The Irradiator is one of our oldest and most stubbornly popular works. It began around 2012–2013 as a simple decorative idea for our booth at the Faces & Laces festival — nothing grand, nothing conceptual, just a small experiment in moving air and light.
HOW IT STARTED
The initial inspiration came from Berlin nights: people standing around metal barrels with open fires, watching the flames rise into the dark. I wanted to recreate that sense of upward motion — but safely, without actual fire.
The first prototype was embarrassingly simple: a fan, a bundle of colorful threads, and two chairs to balance it on. It didn’t work at all; the airflow was too weak.
Out of frustration I turned the fan horizontally — and suddenly the threads lifted, curled, and danced perfectly. That accidental moment became the seed of the entire project.
HOW IT EVOLVED
Over the following years we refined the object endlessly.
The naked fan with strings grew into a fully formed sculpture:
– we built bodies from glass-cement,
– printed our graphics directly onto the shells,
– tested dozens of fan types and power levels,
– built entire rooms where every wall acted as a vertical wind machine sending material upward.
Eventually we abandoned the threads.
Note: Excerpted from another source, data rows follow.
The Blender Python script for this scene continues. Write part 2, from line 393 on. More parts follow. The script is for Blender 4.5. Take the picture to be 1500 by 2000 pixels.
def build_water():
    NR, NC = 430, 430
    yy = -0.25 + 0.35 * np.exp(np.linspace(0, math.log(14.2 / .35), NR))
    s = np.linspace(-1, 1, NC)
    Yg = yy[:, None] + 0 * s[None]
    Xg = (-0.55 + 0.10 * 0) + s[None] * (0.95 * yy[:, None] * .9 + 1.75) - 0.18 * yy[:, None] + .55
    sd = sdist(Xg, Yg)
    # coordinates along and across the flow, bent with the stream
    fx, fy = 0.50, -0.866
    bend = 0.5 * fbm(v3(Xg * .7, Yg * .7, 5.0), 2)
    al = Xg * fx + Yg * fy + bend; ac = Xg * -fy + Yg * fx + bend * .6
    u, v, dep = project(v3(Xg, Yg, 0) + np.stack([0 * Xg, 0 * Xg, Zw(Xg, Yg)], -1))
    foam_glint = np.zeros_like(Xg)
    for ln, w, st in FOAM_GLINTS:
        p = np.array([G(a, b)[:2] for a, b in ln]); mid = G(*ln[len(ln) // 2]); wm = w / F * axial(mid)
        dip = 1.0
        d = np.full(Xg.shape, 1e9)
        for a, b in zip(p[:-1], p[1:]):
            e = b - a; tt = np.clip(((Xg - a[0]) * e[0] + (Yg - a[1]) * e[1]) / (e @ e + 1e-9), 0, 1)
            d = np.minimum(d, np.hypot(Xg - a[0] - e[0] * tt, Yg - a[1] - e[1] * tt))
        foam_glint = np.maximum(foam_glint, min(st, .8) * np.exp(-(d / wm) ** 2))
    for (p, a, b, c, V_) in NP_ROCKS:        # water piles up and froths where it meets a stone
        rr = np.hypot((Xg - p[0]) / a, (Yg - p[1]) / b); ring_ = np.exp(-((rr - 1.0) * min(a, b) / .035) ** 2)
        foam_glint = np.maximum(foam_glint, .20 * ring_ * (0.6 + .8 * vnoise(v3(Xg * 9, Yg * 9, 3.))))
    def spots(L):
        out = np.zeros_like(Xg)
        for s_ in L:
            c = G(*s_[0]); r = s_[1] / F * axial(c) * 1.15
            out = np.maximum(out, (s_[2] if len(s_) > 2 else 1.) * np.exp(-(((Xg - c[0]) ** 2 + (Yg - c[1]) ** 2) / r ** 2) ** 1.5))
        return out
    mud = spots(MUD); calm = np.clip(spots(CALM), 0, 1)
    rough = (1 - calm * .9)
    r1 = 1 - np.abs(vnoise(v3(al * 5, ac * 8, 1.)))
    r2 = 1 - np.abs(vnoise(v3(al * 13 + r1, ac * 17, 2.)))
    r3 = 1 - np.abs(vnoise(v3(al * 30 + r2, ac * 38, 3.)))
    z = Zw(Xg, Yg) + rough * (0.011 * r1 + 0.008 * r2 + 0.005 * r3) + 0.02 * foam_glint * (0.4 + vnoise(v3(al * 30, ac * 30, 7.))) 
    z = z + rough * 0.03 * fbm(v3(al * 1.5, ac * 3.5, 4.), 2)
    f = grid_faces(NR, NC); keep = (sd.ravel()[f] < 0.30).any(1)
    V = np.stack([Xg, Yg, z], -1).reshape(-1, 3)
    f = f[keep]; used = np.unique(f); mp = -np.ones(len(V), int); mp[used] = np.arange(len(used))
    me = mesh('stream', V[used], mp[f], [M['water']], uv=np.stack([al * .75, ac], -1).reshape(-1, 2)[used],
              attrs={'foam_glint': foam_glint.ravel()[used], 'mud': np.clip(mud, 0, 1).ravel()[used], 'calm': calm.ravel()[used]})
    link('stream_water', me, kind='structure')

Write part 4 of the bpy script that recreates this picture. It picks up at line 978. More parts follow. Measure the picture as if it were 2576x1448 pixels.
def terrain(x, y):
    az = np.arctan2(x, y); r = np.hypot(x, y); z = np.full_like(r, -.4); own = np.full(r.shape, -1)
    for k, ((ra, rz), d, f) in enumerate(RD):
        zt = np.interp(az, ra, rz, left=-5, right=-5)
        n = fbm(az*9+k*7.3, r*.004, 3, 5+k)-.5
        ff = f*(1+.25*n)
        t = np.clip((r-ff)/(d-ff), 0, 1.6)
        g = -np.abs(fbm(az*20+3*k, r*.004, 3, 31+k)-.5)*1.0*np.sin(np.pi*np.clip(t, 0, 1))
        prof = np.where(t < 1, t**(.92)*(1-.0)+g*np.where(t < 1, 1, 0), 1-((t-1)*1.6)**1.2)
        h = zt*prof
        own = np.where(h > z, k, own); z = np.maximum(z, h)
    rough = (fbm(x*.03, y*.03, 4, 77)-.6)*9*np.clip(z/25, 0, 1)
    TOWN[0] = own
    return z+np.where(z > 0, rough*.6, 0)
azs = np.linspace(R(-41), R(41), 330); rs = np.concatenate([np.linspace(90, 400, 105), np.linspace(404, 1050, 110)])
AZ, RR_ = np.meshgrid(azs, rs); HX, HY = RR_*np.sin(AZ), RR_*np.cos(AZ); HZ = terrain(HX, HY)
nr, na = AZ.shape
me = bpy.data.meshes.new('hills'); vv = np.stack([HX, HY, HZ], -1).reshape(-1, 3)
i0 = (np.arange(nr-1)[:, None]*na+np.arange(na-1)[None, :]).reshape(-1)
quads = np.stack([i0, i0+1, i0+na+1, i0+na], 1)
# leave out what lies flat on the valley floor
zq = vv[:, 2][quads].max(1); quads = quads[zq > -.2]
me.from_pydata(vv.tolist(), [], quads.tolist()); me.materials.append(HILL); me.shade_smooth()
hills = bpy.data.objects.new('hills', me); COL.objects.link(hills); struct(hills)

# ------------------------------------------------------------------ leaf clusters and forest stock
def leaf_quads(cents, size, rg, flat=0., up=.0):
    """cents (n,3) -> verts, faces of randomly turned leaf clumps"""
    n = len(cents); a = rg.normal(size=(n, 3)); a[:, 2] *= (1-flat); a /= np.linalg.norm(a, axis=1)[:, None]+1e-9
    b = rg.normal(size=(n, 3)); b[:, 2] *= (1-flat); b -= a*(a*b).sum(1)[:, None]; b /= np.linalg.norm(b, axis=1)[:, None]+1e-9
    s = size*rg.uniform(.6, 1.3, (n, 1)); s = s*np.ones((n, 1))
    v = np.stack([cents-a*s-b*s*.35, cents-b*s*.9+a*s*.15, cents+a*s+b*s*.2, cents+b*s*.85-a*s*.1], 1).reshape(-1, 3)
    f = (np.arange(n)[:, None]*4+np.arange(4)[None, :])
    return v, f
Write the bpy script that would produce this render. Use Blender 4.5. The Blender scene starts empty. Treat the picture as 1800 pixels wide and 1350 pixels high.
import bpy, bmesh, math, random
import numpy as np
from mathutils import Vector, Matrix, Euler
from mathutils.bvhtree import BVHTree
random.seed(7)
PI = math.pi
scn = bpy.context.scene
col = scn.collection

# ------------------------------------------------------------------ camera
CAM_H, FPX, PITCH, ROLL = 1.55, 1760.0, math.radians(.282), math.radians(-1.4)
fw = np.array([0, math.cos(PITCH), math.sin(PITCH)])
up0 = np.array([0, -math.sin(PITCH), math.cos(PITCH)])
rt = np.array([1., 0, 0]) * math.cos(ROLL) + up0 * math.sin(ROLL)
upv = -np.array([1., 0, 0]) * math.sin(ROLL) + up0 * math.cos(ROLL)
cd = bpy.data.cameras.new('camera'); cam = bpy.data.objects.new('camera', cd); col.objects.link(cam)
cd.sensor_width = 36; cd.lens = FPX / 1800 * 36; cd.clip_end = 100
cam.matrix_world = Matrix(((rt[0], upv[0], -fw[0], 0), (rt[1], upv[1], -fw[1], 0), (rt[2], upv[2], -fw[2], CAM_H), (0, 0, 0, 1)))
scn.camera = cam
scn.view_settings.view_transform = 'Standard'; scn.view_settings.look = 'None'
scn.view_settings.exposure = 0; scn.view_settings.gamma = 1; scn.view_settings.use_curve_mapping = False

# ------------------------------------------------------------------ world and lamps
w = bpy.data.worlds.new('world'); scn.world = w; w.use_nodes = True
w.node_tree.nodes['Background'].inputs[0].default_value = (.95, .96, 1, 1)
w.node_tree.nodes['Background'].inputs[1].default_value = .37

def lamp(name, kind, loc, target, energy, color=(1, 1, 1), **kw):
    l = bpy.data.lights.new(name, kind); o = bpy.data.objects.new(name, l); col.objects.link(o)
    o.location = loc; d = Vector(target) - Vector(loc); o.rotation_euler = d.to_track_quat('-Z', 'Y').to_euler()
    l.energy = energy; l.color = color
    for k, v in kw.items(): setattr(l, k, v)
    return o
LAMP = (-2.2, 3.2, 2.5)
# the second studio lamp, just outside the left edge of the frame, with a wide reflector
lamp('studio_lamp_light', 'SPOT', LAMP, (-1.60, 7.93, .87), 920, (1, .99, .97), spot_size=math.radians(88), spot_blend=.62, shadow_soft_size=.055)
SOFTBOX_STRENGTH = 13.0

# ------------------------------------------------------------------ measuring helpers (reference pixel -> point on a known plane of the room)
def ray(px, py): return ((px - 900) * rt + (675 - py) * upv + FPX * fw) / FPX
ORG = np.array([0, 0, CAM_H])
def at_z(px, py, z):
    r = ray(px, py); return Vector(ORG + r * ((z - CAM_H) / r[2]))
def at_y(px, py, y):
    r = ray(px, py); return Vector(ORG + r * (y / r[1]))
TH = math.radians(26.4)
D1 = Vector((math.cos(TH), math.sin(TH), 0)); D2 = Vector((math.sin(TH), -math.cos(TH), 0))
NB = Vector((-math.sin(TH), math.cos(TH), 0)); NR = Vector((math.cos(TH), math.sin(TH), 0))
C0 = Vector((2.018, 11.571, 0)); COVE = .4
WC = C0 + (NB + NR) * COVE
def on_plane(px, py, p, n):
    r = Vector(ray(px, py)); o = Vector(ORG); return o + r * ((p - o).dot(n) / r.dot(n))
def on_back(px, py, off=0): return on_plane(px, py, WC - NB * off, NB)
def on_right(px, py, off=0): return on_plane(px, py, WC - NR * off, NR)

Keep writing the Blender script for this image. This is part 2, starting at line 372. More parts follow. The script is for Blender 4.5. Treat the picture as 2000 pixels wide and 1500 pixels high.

We switched to glossy silver ribbons from carnival shops — essentially fancy Christmas tinsel. We experimented with length, density, airflow, turbulence — until the motion became fluid, hypnotic, and reliably magical.
THE DISCOVERY
At Faces & Laces the object was supposed to be decoration, nothing more.
Instead, it immediately turned into a human magnet.
People walked up to the swirling column of ribbons and instinctively stuck their faces inside. They dove head-first into the airflow, took photos, laughed, emerged with messy hair and huge smiles. A line formed instantly.
That’s when we realized: this wasn’t decor — it was an emotion machine.
It produced a burst of abstract joy, simple and reliable.
WHY “IRRADIATOR”
We jokingly called it a “happiness machine,” but that felt too grand.
What it really did was irradiate people with a strange, uplifting energy — so the name IRRADIATOR became natural. It wasn’t about flames anymore; it was about exposure to joy.
AFTERLIFE
The Irradiator traveled widely, popping up in different cities — including a tour to Israel — where it continued irradiating unsuspecting humans with harmless, shimmering insanity.